Monday round-up

Last week the court released its calendar for the December sitting. As Amy Howe reports for this blog, three controversial cases that the court agreed to review last January, before the death of Justice Antonin Scalia, were notably absent. At the Associated Press, Mark Sherman observes that the calendar offers “new evidence that the short-handed court is having trouble getting its work done.” In The Washington Post, Juliet Eilperin and Robert Barnes report that the “bare-bones calendar” suggests the court may be “storing cases in hopes of having a full membership of nine by the end of the year.”

Filling the current vacancy – and future vacancies – on the Supreme Court bench remains a fertile subject for court-watchers. In Politico, Burgess Everett reports that Sen. Jeff Flake, who “has maintained for months that Republicans should take up Merrick Garland’s Supreme Court nomination if it looks like the presidential contest is a lost cause for the GOP,” has remarked in an interview that it is “looking about that time.” At Talk Media News, Justin Duckham reports that “Merrick Garland, the administration’s choice to take the vacant seat on the Supreme Court, is expected to remain the White House’s nominee in the lame duck session after November’s election,” according to Josh Earnest, the president’s press secretary. At the Washington Examiner, Susan Crabtree reports that “Earnest said President Obama would welcome Garland’s Senate confirmation during the lame-duck session.” At CNN, Joan Biskupic identifies some “key factors that ultimately could lead” Hillary Clinton “to name Garland to the high court” if she wins in November. And at The Hill, Jordain Carney reports that ”Sen. Rob Portman (R-Ohio) is signaling that he would consider a Supreme Court nominee from Hillary Clinton, after a GOP colleague pledged united opposition” last week. In a column for Bloomberg, Noah Feldman asserts that a “shift to a high-stakes, winner-take-all strategy of Supreme Court appointments would be madness for Republicans.”

Discussion of last week’s presidential debate continues. In an op-ed in the Los Angeles Times, Erwin Chemerinsky observes that although “Hillary Clinton and Donald Trump discussed the Supreme Court at the debate Wednesday, they didn’t convey how crucial filling its vacancies will be for our constitutional rights” in areas such as abortion rights, affirmative action, gun control, and separation of church and state.
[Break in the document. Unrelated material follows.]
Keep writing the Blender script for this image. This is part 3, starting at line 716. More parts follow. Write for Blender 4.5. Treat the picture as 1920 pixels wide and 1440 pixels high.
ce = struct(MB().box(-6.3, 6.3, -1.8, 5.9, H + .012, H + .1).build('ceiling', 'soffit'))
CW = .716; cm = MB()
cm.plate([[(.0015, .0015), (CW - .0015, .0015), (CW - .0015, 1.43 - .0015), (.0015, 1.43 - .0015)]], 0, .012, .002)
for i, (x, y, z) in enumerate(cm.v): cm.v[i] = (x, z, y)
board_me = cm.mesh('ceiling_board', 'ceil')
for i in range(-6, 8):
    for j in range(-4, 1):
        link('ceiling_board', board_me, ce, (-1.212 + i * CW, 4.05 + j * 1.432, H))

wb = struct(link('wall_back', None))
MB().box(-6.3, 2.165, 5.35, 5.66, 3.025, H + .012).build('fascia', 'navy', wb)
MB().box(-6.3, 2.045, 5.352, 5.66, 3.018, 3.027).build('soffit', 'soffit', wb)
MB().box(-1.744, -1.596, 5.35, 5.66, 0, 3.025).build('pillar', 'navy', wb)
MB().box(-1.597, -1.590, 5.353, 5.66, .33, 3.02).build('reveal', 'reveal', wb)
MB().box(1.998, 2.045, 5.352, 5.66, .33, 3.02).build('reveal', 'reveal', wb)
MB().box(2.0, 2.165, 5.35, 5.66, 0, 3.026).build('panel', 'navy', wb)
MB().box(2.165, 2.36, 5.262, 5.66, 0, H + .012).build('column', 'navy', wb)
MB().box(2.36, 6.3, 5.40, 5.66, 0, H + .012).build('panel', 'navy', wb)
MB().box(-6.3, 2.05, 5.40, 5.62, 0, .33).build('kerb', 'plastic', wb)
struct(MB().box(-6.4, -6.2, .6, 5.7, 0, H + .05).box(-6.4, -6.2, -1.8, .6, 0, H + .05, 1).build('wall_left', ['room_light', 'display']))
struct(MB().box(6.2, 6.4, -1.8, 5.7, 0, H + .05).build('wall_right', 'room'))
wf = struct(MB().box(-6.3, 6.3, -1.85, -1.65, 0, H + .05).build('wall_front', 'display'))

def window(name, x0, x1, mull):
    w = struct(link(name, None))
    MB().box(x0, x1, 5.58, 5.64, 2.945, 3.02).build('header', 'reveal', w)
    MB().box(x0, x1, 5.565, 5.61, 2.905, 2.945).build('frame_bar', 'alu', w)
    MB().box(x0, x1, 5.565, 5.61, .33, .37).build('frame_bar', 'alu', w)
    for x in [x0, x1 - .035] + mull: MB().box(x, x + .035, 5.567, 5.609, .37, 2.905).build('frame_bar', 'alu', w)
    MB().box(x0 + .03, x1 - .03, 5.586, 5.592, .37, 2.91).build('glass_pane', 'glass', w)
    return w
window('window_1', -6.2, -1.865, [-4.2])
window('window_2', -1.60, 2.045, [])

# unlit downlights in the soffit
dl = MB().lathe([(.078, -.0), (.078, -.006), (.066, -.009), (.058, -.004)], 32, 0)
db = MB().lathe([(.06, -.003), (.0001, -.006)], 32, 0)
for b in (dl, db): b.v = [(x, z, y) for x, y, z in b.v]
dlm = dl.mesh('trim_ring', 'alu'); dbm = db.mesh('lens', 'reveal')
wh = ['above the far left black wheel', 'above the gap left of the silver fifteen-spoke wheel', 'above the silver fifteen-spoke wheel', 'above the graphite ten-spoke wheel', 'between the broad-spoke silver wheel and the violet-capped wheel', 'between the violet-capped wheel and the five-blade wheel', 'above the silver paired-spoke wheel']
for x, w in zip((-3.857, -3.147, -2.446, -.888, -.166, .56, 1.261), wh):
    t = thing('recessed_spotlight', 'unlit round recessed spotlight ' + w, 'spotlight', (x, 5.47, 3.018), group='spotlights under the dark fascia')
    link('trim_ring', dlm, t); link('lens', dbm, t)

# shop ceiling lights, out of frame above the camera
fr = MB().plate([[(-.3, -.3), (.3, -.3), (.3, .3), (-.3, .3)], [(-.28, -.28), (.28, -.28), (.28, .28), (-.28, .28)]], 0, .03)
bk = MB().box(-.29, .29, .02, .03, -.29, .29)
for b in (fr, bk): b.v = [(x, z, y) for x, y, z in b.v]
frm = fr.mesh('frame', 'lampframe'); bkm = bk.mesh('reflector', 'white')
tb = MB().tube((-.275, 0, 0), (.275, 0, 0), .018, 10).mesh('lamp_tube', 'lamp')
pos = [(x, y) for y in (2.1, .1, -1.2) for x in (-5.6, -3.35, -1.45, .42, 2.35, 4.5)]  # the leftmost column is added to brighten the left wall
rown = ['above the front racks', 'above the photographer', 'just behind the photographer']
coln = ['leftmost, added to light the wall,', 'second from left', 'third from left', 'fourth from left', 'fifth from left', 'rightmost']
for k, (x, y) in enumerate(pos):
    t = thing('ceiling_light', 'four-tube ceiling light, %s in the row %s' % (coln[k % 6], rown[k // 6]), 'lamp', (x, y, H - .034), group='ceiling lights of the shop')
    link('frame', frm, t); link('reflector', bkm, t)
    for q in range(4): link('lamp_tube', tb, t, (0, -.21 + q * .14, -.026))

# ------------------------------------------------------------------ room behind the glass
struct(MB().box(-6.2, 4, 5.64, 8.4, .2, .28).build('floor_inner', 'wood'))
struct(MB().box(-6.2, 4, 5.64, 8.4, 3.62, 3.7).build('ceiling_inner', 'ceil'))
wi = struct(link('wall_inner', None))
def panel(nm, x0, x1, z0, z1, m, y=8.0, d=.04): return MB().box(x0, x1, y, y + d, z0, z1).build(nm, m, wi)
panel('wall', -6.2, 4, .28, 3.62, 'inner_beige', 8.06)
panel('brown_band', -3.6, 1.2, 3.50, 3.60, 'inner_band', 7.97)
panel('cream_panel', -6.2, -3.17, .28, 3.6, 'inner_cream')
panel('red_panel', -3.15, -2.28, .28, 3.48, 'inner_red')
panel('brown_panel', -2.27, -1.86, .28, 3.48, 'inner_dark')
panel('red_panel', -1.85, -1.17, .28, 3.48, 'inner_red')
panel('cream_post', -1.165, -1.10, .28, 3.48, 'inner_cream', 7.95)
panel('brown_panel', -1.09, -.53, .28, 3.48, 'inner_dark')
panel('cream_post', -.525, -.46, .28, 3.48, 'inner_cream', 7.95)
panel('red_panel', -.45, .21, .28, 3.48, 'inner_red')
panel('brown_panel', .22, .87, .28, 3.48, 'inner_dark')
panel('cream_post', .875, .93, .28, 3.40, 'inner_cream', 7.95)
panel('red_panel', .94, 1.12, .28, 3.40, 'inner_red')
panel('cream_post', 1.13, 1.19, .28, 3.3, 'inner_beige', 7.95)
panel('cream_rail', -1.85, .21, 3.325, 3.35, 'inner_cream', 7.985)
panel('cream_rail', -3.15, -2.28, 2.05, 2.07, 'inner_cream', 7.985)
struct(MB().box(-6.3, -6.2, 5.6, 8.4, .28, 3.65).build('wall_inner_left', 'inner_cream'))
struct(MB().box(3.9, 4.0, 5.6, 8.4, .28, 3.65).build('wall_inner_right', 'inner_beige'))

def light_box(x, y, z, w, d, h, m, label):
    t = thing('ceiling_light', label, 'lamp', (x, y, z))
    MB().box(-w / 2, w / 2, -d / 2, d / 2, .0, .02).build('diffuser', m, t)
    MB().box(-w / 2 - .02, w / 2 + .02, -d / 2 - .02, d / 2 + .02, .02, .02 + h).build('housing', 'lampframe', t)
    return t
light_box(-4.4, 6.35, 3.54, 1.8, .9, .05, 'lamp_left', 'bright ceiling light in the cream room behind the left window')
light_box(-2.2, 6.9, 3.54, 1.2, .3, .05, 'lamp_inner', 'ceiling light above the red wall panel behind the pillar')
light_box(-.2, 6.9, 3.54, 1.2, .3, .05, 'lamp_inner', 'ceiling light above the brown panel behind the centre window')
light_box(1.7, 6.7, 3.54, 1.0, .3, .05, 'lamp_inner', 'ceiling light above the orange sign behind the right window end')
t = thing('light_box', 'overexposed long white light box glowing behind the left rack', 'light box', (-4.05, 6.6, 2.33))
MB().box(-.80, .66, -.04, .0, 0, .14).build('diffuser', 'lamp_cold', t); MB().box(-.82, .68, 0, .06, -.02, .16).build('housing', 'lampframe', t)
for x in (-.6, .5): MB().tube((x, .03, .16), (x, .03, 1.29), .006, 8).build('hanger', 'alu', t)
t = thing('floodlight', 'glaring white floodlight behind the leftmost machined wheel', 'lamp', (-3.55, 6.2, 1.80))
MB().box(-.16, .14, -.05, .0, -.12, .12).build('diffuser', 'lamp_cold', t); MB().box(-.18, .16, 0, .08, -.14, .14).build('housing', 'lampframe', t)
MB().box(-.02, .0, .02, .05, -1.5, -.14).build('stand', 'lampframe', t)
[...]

In an op-ed for Reuters, Alison Frankel also finds the candidates’ treatment of the constitution in the debate “woefully circumscribed.” Noah Feldman maintains in a column for Bloomberg that “in giving an answer intended to express moderation on gun rights” during the debate, “Hillary Clinton missed a chance to express support for the original meaning of the Constitution,” arguing that Clinton “should not have conceded that the Constitution properly interpreted requires an individual right to bear arms.”

This month marks the 25th anniversary of Justice Clarence Thomas’s accession to the Supreme Court bench. In USA Today, Richard Wolf reports that Thomas “enters his second quarter-century on the Supreme Court … much like he began his first — in dissent,” suggesting that the death of Justice Antonin Scalia, coupled with the prospect of “ the court’s first liberal majority in nearly 50 years” pending the outcome of next month’s election, “could make Thomas — a happy legal warrior among friends and allies, yet to the public an enigmatic loner — less powerful but more influential for the remainder of his career.” At CNN, Ariane de Vogue observes that the “notion that Thomas might be seeking to fill the void left by Scalia underestimates the work that Thomas is doing in his own sphere” and predicts that “he will continue down a path of slow and steady commitment to his judicial approach no matter how the court changes in the next few years.” Another look at Thomas on his 25th anniversary as a justice comes from Mark Paoletta, who maintains in an opinion piece in The Washington Post that because Thomas is “a black man who challenges liberal orthodoxy, his legacy has often been minimized” and that history “will look kindly upon Justice Thomas’s judicial legacy and on him as an individual.” And in a video interview, Bill Kristol conducts a wide-ranging discussion with Thomas, in which the justice reflects on “the court, his jurisprudence, and his education.”